Sunday, November 26, 2006

Harry Reid

I guess this is a fact that more politically-minded people probably know - but Harry Reid, new Senate Majority Leader in January, is also a Mormon. It's interesting that his religion is not nearly the issue that Mitt Romney's is.


  1. "It's interesting that his religion is not nearly the issue that Mitt Romney's is."

    Interesting in the sense of why it's utterly unsurprisiging.

    Overwhelmingly, the positition of Senate Majority Leader holds significant political power in the US system, but very little popular imagery, and that's pretty much the whole thing.

    The President is an image of national significance and imagery and representation in numerous ways; the Senate Majority Leader, well, quick, name the current Republican again.

    It's just that simple. Mitt Romney, Mormon, was a minor story; Mitt Romney, could he be president, isn't.

    And that's the whole and only point.

    (How Romney will be considered is the interest question, and offhand it looks as if enough religious Christians will be openmineded enough to put Romney in the positition to lose to the stricter-minders, but we'll see.

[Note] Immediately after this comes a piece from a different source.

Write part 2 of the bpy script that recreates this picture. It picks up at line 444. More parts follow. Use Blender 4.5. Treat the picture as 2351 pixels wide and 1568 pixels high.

  2. What do you think of Sullivan's discussion of Romney's Mormonism?

    I guess you're right about Reid - the Senate Majority Leader is not exactly a household word. But I have been hearing about Romney's Mormonism for a long time - perhaps I've been aware of it since I'm from Massachusetts.

  3. Well I think part of the issue is that people fear the religious right more than the religious left.

    Also if a persons faith is not "in the mainstream" and is apart of the religious right and is in a liberal state the contrasts are even more apparent.

    Every revolutionary idea was once not in the mainstream. Christianity was certainly not in the mainstream for the first 300 years of its existence yet it became excepted. The protestant reformation was attacked and thought of as radicals apostates how is that any different than the Mormons restoration of the gospel. The problem is not one of theology or doctrine but one of familiarity.

  4. PoliBlog had a really interesting discussion of Romney and the likely evangelical response to his Mormonism.

  5. It's not a mystery only because he 1) keeps it low key and 2) he's not going to be running the country. Romney will inherit the same unConstitutional authority Bush has granted himself and that's a risk. The church teaches "when the prophet speaks, the thinking has been done." By prophet, they mean the head of the church. People that go against or question church teachings are, more often than not, excommunicated. A church that does not want its people to think independently and that wants unquestioning obedience is a danger to have in authority in this or any country (think Taliban). They may play the Christian game, but their definitions are completely different than mainstream Christianity. I'd be more likely to vote for Harry Reid who has shown his willingness to think independently than for anyone else in the church. And, don't think for a minute the church isn't funneling millions of dollars to Romney's campaign - they own so many corporations (their church presidency each is also president of a church owned corporation) that they can have those corporations make donations and still look innocent. Or they call their wealthiest members and "suggest" a political donation. This is a dangerous organization despite their sugar-coating. Don't trust them. And, yes, I was a member and, yes, I lived in Utah 17 years, and I went through the DC temple. I'm not an outsider with no knowledge.